Meus irmãos, é Natal! O Senhor está à porta! É Ele que vem, mas será que Ele vai encontrar no seu coração um lugar? Ou o seu coração vai ser como o daqueles habitantes de Belém nos quais “não havia lugar para eles” (Lc 2, 7)? A fim de que haja lugar no seu coração para o Senhor que vem, é necessário que você esteja disposto a retomar a vida de oração, mas deve ser uma vida de oração em que você se disponha a ouvir Deus falar; e Deus fala justamente aquilo que você não quer ouvir. Mas tenha coragem, segure na mão de Nossa Senhora e vamos lá, vamos com Ela rezar: “Minha Mãe, minha Mãe santa, eu quero ouvir a palavra de Deus, ajudai-me. Dai-me, Senhor, um coração semelhante ao da Virgem Maria, humilde, obediente, um coração de quem é vosso servo, vossa serva”.

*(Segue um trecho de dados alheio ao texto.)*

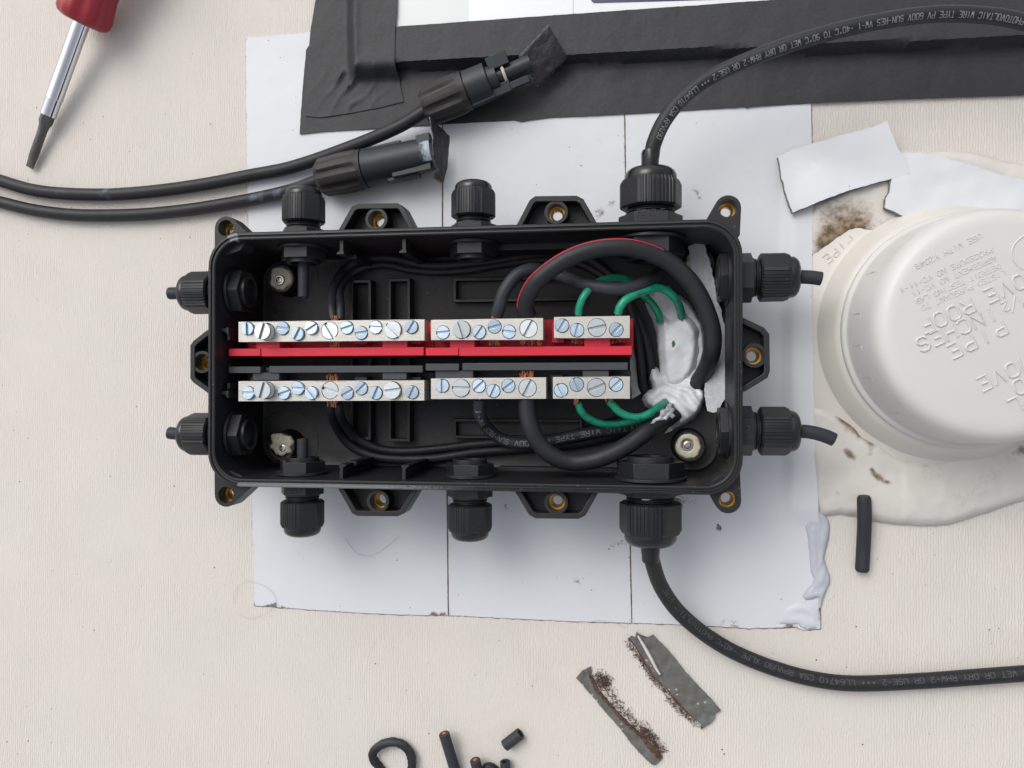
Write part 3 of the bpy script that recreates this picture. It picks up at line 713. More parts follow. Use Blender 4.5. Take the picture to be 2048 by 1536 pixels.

Tenha a coragem de dizer como a Santíssima Virgem: “Eis aqui a serva do Senhor, faça-se em mim segundo a vossa palavra” (Lc 1, 38), a fim de que você experimente em seu coração a vinda do Verbo Encarnado, o Verbo que “se fez carne e habitou entre nós” (Jo 1, 14). Que isso realmente se realize! Que, dizendo “sim” à Palavra de Deus, você encontre o Cristo que mais uma vez vem nascer no seu coração e habitar entre nós.